I ran into this problem very quickly after I had picked up my first STM32VLDiscovery board. 32 bit ARM Cortex M3, 128k flash, 8k RAM, timers galore, this was gonna be great! Well, not so much, at least not with the board all by itself. So I designed a docking board with a power source, 4x20 LCD character display, 4x4 button matrix, 4 LEDs, a potentiometer for ADC work, 4 configuration switches, and a bunch of expansion connectors. The STM32VLDiscovery would plug into this board and give a fun and useful system for working with that chip. As soon as I got back the first prototype boards I realized (that being the main function of prototypes, to remind you of things you should have done the first time) I should have added connectors for the STM32F0Discovery, the Cortex M0 version of the Discovery board, so there went a second round of prototypes. Then I decided I could build a board that plugs into the docking board and that holds an ATmega1281, making the docking board useful for Cortex M3, Cortex M0 and AVR training. Here is the result (with STM32VLDiscovery board plugged in):
These are your common HD44780-compatible displays, available everywhere. I recommend the larger 4x20 displays, but one could use smaller displays such as 2x16. Given the extra information you can fit on a 4x20, I think it is very much worth the few extra dollars for the larger display.
A 44780 display can connect using either 4 or 8 data lines, along with 2 or 3 control lines. I often use the minimalist connection of 4 data lines and 2 control lines, but with a bit more software work the 3rd control line can speed up communication with the display somewhat. If using 4 data lines, the best arrangement is to select the 4 upper bits of a port, e.g. PA4-PA7. The control lines can be any bits on any ports, but it is probably easiest to use the lower bits of the data port. On my docking board I also include a logic-level mosfet to turn the display backlight off and on (and even change its brightness via software or hardware PWM). If you want you can dispense with this output, but then I would suggest wiring the backlight to be permanently ON. Most such displays with their backlights off are very annoying to view, IMO.
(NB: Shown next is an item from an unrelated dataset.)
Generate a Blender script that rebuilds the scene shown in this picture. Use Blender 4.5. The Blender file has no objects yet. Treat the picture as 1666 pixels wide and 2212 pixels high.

The button matrix requires 4 GPIO pins that can be configured as inputs and 4 that can be configured as outputs. It is easiest if each set of 4 is contiguous on the same port. Thus e.g. PA1,PA2,PA3,PA4 is preferable to e.g. PA0,PA3,PA4,PA7 (same port but not contiguous), and even more preferable than e.g. PA1, PA3, PB5, PB6 (multiple ports).
Since both the AVR and the STM32 can activate internal pullups on input pins, no external pullup resistors are necessary. If you were working with a uC family that did not have internal pullups, or if you were working in a high electrical-noise environment where lower-value ("stiffer") pullups were desireable for noise reasons, then you would have to add those pullups to each input line.